[start Extracted information]

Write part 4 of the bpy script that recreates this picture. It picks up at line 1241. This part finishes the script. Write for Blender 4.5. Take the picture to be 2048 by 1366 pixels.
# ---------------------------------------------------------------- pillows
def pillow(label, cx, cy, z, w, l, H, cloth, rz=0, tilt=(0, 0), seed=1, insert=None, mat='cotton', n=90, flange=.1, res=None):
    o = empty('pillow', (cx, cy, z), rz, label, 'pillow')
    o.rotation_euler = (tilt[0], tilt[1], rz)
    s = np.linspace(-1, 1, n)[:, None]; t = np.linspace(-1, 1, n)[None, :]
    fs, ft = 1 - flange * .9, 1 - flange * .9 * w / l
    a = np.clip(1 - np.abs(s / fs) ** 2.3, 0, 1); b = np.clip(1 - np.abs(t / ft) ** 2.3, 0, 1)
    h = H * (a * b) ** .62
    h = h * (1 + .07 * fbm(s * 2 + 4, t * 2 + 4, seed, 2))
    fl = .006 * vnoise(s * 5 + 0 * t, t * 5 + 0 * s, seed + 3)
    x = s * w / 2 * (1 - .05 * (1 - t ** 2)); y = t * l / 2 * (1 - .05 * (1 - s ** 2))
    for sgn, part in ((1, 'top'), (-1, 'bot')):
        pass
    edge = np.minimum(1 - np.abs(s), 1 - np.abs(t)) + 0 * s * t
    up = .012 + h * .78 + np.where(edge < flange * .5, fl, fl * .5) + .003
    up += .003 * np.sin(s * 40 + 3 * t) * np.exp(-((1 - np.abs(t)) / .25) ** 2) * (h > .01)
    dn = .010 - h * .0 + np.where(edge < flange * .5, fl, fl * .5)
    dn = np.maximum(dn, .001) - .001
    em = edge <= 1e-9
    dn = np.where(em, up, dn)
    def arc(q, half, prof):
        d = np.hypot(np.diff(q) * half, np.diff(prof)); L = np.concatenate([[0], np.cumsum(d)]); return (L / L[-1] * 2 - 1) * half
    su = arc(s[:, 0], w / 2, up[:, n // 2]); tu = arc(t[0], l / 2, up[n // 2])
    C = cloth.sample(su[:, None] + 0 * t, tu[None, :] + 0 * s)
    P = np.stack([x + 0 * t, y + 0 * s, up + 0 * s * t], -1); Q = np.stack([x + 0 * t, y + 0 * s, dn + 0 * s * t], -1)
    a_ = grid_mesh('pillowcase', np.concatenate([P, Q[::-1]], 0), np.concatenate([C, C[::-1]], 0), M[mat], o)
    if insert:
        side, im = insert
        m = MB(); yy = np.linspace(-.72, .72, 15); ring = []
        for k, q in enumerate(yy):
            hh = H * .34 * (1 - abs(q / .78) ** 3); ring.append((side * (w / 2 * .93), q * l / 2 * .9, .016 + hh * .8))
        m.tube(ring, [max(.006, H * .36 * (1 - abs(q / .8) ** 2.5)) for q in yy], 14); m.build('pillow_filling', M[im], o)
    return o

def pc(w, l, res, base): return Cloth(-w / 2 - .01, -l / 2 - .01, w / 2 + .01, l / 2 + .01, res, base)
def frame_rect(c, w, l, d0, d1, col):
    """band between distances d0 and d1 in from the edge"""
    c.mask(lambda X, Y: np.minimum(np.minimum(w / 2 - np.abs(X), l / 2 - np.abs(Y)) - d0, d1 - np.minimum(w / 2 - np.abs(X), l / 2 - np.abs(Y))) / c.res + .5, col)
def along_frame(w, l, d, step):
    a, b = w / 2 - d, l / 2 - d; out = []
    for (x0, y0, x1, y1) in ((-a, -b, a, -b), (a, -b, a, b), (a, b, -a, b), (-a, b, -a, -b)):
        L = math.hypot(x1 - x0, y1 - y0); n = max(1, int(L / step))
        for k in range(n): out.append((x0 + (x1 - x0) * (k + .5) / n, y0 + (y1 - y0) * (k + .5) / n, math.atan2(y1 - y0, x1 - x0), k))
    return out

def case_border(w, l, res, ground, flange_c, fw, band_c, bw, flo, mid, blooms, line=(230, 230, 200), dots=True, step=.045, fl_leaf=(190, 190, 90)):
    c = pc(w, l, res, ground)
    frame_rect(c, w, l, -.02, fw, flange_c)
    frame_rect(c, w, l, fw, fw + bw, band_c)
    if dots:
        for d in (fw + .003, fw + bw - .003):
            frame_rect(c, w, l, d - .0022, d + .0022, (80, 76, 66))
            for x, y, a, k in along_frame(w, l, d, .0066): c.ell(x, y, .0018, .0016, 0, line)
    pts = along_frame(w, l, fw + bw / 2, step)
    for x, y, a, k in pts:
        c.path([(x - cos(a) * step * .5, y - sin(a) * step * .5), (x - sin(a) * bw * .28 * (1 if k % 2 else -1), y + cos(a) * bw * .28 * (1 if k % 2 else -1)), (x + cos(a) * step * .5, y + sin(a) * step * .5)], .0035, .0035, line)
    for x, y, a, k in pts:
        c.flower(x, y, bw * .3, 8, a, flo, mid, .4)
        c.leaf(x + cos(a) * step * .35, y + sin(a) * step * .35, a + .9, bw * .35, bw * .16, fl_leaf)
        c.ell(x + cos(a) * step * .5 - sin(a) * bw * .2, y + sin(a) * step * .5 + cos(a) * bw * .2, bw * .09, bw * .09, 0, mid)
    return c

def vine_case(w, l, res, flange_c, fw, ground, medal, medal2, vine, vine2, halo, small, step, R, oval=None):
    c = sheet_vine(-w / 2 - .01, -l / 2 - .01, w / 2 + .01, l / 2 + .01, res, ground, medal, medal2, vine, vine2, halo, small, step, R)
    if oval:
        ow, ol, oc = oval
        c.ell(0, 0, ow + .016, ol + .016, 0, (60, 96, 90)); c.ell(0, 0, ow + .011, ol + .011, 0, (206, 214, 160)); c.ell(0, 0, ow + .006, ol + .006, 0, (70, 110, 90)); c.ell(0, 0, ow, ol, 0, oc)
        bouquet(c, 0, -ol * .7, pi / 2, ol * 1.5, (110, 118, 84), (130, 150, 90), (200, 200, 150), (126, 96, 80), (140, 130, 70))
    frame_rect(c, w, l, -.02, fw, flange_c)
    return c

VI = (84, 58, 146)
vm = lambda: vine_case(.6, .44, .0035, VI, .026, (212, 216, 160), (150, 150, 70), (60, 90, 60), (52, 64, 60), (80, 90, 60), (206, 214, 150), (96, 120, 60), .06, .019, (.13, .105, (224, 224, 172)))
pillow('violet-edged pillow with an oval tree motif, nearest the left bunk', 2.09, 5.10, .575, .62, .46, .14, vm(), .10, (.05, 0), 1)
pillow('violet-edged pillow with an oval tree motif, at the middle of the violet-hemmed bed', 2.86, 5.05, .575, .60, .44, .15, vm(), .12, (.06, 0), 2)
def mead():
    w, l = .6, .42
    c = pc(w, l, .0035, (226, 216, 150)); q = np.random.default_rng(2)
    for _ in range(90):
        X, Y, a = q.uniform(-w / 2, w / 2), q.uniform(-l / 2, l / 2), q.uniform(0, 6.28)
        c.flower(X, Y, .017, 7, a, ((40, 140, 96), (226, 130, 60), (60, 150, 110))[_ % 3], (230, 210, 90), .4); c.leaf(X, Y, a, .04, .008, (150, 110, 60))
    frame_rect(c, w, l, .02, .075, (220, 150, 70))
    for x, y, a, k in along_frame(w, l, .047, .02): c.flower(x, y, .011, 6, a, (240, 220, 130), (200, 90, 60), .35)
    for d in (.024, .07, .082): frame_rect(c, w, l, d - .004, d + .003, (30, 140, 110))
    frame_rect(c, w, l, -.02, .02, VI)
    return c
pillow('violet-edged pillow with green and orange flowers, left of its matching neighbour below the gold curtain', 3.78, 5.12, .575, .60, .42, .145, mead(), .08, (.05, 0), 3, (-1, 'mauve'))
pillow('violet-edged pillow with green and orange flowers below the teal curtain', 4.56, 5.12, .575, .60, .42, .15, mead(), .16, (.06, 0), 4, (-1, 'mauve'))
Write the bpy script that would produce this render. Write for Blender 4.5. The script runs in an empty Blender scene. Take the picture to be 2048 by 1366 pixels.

[end Extracted information]

### Aim of the exercise
Scan the records above for the string "script", then report every line that contains it.

### Result
Write part 4 of the bpy script that recreates this picture. It picks up at line 1241. This part finishes the script. Write for Blender 4.5. Take the picture to be 2048 by 1366 pixels.
Write the bpy script that would produce this render. Write for Blender 4.5. The script runs in an empty Blender scene. Take the picture to be 2048 by 1366 pixels.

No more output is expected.